What makes the film so unsettling isn’t a twist—it’s the way Collet-Serra, working with Ari Aster’s frequent cinematographer Pawel Pogorzelski, turns ordinary domestic space into a kaleidoscope of dread. Sunlit kitchens and cracked drywall become canvases for shadowplay, distorted reflections, and unnerving sightlines that recall Val Lewton’s golden age of suggestion and the fractured emotional surrealism of “Fire Walk With Me.” The Woman herself becomes part of that design—sometimes framed as if she were simply another piece of furniture, other times bursting into view like a hole in reality itself.
Deadwyler Offers a Raw, Physical Performance

At the center is Deadwyler, delivering one of the most physically and emotionally raw performances of the year. She’s not just playing grief; she’s inhabiting it, bending her body language into something fragile and fierce. The film even incorporates her own artwork—layered self-portraits that mirror Ramona’s fractured psyche—blurring the line between performance and excavation.
Yes, “The Woman in the Yard” is technically “about trauma,” but unlike so many hollow exercises in post-“Hereditary” grief horror, this one earns its weight. Where others posture in metaphor, Collet-Serra makes despair tactile, present, and inescapable. He stages suicidal ideation not as a plot twist or a third-act rug pull, but as the film’s very foundation. His images teeter on the brink of incoherence, dissolving into silhouettes and dream-logic fragments that carry a raw emotional charge. It’s “traumacore” by definition, but stripped of gimmicks and sermonizing—what’s left is the real thing. Like M. Night Shyamalan at his sharpest, Collet-Serra balances blunt, sometimes awkward dialogue with an earnest emotional exploration that cuts deeper than polish ever could.

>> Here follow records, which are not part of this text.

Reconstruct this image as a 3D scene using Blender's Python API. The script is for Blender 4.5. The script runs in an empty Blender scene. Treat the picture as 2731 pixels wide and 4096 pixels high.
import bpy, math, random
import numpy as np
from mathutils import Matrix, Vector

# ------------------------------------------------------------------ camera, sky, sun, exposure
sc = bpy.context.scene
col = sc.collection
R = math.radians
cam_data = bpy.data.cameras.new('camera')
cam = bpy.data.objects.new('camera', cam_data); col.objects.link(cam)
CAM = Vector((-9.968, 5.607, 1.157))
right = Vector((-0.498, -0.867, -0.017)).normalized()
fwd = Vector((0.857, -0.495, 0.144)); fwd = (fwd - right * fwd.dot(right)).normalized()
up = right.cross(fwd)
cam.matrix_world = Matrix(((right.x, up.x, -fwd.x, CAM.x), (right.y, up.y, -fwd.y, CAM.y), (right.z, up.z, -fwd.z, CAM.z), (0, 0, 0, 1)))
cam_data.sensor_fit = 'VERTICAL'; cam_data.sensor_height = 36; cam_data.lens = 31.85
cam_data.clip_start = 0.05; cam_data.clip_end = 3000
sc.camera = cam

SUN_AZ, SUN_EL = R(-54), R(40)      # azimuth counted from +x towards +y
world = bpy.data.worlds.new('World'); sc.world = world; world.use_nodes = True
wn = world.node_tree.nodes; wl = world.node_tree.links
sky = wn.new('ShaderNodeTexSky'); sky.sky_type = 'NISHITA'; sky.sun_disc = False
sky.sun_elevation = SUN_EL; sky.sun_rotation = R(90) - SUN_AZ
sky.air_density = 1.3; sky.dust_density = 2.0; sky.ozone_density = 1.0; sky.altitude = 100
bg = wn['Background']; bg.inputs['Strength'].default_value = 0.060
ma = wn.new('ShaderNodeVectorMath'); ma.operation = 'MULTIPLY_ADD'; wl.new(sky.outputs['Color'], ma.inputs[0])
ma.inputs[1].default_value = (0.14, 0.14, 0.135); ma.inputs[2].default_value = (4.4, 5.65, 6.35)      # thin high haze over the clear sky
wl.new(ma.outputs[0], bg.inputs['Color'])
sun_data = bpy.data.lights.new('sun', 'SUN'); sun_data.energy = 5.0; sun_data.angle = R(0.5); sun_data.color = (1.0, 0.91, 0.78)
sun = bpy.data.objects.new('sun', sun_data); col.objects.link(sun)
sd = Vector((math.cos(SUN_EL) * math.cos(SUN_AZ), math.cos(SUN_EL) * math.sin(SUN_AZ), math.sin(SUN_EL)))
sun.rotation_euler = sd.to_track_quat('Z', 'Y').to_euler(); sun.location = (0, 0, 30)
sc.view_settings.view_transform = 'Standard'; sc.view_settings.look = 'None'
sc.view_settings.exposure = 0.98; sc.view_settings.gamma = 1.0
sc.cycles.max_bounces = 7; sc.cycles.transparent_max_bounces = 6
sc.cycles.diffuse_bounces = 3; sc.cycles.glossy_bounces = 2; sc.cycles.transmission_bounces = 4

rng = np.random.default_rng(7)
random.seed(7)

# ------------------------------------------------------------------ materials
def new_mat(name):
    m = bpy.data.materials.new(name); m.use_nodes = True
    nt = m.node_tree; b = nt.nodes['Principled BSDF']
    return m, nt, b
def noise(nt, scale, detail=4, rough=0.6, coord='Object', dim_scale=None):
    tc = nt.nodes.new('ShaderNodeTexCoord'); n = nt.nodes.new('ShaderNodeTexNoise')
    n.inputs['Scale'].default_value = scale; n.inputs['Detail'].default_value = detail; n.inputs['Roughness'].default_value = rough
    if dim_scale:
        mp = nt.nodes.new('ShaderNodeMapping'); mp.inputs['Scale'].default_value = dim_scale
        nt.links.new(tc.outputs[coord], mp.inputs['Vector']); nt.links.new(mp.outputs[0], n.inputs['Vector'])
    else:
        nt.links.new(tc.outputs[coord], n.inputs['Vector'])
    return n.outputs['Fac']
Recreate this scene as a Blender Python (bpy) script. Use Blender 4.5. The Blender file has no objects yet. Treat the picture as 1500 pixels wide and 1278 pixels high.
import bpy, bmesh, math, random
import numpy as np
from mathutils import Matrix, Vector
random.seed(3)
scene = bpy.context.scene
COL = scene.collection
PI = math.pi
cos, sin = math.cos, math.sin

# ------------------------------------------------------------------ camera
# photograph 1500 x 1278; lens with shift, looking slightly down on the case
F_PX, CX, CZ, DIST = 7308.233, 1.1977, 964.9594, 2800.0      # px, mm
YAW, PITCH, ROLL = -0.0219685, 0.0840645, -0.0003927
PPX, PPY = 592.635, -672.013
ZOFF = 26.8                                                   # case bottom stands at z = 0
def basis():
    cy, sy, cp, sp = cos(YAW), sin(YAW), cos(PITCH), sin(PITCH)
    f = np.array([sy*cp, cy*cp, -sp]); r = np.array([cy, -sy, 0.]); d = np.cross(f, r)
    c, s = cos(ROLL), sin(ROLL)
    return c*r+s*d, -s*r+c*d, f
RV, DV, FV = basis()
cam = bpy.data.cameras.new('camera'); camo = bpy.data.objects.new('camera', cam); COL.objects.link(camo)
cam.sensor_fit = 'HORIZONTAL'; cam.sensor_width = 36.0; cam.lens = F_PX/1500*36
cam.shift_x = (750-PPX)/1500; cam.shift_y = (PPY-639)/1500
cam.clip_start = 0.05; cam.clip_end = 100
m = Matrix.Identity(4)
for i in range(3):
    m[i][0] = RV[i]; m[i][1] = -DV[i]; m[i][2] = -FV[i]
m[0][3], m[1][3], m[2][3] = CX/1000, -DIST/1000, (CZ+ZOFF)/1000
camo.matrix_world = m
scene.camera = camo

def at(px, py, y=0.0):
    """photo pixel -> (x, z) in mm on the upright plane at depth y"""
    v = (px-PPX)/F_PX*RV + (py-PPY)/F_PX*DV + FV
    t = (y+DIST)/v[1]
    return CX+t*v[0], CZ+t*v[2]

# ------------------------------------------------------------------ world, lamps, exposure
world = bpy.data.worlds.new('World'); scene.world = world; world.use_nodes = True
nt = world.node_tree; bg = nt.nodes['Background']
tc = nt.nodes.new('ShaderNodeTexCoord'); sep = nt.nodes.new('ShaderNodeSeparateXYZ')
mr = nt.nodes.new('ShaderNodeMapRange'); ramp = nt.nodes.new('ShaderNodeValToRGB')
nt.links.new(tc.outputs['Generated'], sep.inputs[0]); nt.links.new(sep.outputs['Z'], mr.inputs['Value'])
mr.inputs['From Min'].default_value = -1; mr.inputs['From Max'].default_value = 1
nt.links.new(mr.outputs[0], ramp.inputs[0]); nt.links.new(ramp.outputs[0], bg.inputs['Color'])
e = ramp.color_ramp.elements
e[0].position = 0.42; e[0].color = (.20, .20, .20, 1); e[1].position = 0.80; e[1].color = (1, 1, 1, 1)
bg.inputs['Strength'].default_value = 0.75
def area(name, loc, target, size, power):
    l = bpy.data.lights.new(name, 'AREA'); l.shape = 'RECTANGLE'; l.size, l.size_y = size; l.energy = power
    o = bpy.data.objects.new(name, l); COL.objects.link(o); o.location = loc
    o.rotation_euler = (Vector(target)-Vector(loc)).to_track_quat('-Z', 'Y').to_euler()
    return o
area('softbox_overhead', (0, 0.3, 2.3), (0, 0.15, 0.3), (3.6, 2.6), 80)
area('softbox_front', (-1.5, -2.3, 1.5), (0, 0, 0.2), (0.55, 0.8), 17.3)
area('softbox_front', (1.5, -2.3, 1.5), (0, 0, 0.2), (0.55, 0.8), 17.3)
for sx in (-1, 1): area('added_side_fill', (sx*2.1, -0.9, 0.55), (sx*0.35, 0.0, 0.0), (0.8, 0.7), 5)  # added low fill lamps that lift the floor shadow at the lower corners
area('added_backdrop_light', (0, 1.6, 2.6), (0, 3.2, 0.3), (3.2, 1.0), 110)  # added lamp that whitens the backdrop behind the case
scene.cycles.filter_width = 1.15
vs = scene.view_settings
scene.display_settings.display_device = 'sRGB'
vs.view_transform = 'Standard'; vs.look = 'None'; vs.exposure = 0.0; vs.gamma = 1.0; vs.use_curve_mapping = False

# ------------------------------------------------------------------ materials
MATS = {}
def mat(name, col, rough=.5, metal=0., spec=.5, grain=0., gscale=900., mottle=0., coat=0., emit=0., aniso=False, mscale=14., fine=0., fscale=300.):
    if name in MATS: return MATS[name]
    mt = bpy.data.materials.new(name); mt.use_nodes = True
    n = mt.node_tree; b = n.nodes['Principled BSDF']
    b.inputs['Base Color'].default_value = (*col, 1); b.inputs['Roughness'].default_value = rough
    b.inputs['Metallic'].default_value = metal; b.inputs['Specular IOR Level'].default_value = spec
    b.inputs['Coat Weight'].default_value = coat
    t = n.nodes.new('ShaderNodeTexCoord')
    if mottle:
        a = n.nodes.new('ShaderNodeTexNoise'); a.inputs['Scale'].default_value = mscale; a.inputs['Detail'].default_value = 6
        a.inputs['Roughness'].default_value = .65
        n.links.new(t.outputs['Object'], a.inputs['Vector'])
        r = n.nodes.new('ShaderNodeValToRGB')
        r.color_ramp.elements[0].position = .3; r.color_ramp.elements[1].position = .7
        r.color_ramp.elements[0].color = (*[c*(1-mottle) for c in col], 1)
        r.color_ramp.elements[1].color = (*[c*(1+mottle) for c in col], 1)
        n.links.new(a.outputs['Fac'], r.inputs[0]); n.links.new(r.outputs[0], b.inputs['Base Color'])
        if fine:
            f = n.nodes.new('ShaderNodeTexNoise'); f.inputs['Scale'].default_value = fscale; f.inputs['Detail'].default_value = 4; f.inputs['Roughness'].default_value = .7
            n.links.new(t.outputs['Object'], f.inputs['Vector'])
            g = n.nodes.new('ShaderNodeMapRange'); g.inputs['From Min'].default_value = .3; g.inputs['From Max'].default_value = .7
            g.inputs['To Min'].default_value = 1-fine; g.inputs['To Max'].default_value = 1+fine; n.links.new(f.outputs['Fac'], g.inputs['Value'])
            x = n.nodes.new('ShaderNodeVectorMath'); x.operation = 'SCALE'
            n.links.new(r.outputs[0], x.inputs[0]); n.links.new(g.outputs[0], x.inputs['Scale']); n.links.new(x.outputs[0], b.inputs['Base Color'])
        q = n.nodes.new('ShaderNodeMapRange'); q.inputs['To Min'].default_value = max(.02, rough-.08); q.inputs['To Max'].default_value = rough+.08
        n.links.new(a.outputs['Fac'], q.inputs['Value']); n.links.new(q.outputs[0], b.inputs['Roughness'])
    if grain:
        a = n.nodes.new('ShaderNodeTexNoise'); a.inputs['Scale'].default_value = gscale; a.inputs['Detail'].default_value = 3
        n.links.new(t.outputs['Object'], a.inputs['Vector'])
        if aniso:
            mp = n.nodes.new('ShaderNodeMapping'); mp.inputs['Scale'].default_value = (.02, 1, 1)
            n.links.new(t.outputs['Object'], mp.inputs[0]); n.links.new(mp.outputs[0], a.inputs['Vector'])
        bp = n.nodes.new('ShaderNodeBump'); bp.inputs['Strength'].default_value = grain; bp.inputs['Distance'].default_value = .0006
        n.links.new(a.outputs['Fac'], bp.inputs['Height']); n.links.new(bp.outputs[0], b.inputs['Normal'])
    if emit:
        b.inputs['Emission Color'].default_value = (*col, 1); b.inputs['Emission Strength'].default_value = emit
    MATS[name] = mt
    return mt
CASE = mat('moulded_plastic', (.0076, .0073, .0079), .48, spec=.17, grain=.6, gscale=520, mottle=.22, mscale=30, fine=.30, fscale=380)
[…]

A Tour of Grief and Motherhood
At under 90 minutes, it’s tight, bruising, and never lets go. And while it isn’t flawless—the dialogue sometimes hammers its points a little too bluntly—the film’s visual and emotional logic is so strong that it scarcely matters. By the time the credits roll, “The Woman in the Yard” has pulled you through a guided tour of grief, motherhood, and self-destruction, and emerged with something startlingly graceful.

And here’s the sharpest irony: critics weren’t even given a proper screening of this movie. Blumhouse and the studio seemed to treat it like just another forgettable March dump, when in truth it’s one of the most expressive, thematically focused, and emotionally raw films they’ve released in years. It’s the rare Blumhouse picture that doesn’t just trade in scares but digs for something deeper—something that stings. The fact that it was shoved out without critical support says less about the film than it does about how little faith studios sometimes have in horror audiences.
Bracing and Disturbingly Beautiful
If you’re looking for horror that rattles instead of reassures, that lingers instead of entertains, this is the one to catch before it’s tossed on the pile with the rest. “The Woman in the Yard” isn’t just another horror film to put on for October scares—it’s proof that even within the lines of studio filmmaking, Jaume Collet-Serra can deliver something bracingly, disturbingly beautiful. Don’t make the same mistake the industry did: this one deserves to be seen, talked about, and remembered.